Looking at the lists which Ann has provided us with of the many schools we all came from (and I'm amazed at how many there are), I'm thinking of how very different the school experience seems to be today from when we were in school (and, after 30 years of teaching graduate school, I taught middle school for eight years, 2005-2013, and even those years seem to have been different from now).  So I'm wondering:  (1) Did you like your elementary school experience?  (2) Did you like your teachers and classes?  (3) Were you excited about learning, and did you feel that you were learning?  (Obviously, you must have been, or you wouldn't have ended up at Walnut Hills!)  (4) Did you feel safe at your school, even with Air Raid practices -- if you had them? (Why did you feel safe?)  Inquiring minds (well, mine) want to know.

  


01/31/23 11:47 AM #6243    

 

Dale Gieringer

Air raid practices didn't start until I came to Walnut Hills, but we had plenty of fire drills at Westwood School.

Safety was never an issue there - or at WHHS for that matter (except for a couple of unsettling encounters with bullies).  We lived in a safe neighborhood. From the second day of kindergarten on, I walked two and a half long blocks by myself to school.  After school, we could hang out at one of the two corner drug stores across the street, Halls and Kempers, each with its own soda fountain, both now long gone, alas.  There was also a five and ten cent store (when that really meant something), a barbershop, and the neighborhood bar - a quiet place where balding old men hung out, listened to Reds' games on the radio, smoked cigars and drank Hudepohl.  

I mostly liked my teachers at Westwood School.  One or two were feared as crabby disciplinarians, but in retrospect they had our best interests at heart.   I never felt like I was learning much - my mom and dad taught me reading and arithmetic at home.  However, sixth grade history class made a deep impression; for the first time, I learned about the Middle Ages, the crusades and feudalism.  Also, I was intrigued to learn that America had been in a war I'd never heard of, the War of 1812.  

I still remember our school song, "Hurrah for Westwood School, Hurrah!  No finer school you ever saw/ We like your spirit and your name/  We'll try our best to spread your fame/ you'll be our pride in what we do/ Our love for you is deep and true/ Hurrah for Westwood, Hurrah for Westwood, Hurrah for Westwood School ,Hurrah!

But I learned a whole lot more at Walnut Hills.


02/02/23 04:09 PM #6244    

 

Ann Shepard (Rueve)

I went to two elementary schools, 1-3 at Columbian, with Phil Penn and Harry Martin, and 4-6 at Evanston, with D. Roger Dixon (and Shelby Sanders, Joann Swan and Martin Presley, whose Effie pictures are in the Remembancer, but not later). 
Phil and I were just talking the other day, that we shared the same experience at Columbian.

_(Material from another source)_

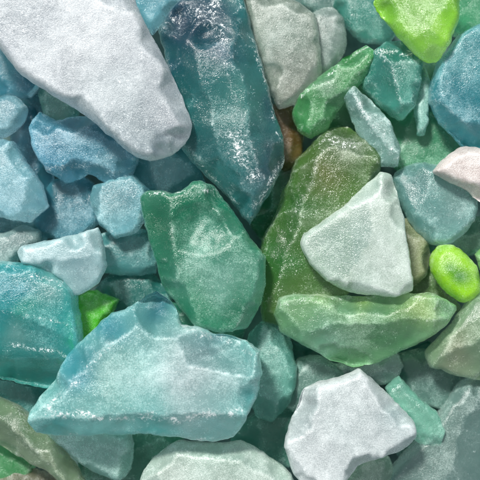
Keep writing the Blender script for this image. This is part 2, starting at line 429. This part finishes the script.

We didn't finish kindergarten. He can tell his story himself. My experience was a brief two days, when I refused to drink WHITE milk (I only drank chocolate) and, I refused to lie on a scratchy wool blanket on the floor to take a nap! I was only four at the time and wouldn't be five until late November. The principal thought it best for me not to return. Fortunately the following year, I was permitted to go directly into first grade without having to repeat kindergarten. I loved my time at Columbian and hated to leave after we moved. Like Dale, we had a school song:
C-O-L-U-M-B-I-A-N.. Columbian we sing, Columbian again, sing praises to the school we love so well. Sing praises to the school we love. All for one and one for all, we stand on honor's call.  Hail! Hail! Columbian we sing thy praises  Hail! Hail! Hail! 

Unlike Columbian, Evanston School only had a lunch room but no cafeteria with prepared lunch, so either you brought lunch with you, went home for lunch, or bought lunch at the White Castle across the street. I may have mentioned that there was a diner across the street from the school, but black kids weren't allowed in until my sixth grade year. 

Our education, back in our day, was excellent. The times were so different. Teachers were teachers and our parents supported their efforts.  Our parents also supplemented our classroom education at home. I have great memories. I was even chosen to be in the May Festival Children's Chorus and participated in the All City Children's Choir that sang at a musical event at the Cincinnati Garden. My brother was in the All City orchestra at that same event.


02/02/23 05:48 PM #6245    

 

Paul Simons

Just a note of thanks to Ann, Gail and anyone else who worked on graphics of the elementary school origins of the WHHS64 species. Truly fine work!


02/03/23 03:53 PM #6246    

 

Stephen Collett

 

Wow, so many elementary schools. I had no idea. 

I went to Hyde Park, in a very segregated mileu. My first meeting with our Black and Jewish classmates was 7th grade. Wow, what an opening. I wish I had done more to work for us crossing these lines in the social sphere in our years together. But hey, my Jewish friends renamed me (Stephen Swartz) and took me along to their youth club. 

Stephen


02/04/23 06:43 AM #6247    

 

Ann Shepard (Rueve)

Just remember Steve, your sister Jane was my big sister. She took me to your house. My house in Evanston wasn't a long way from yours, but Hyde Park, in 1957 really was MILES away.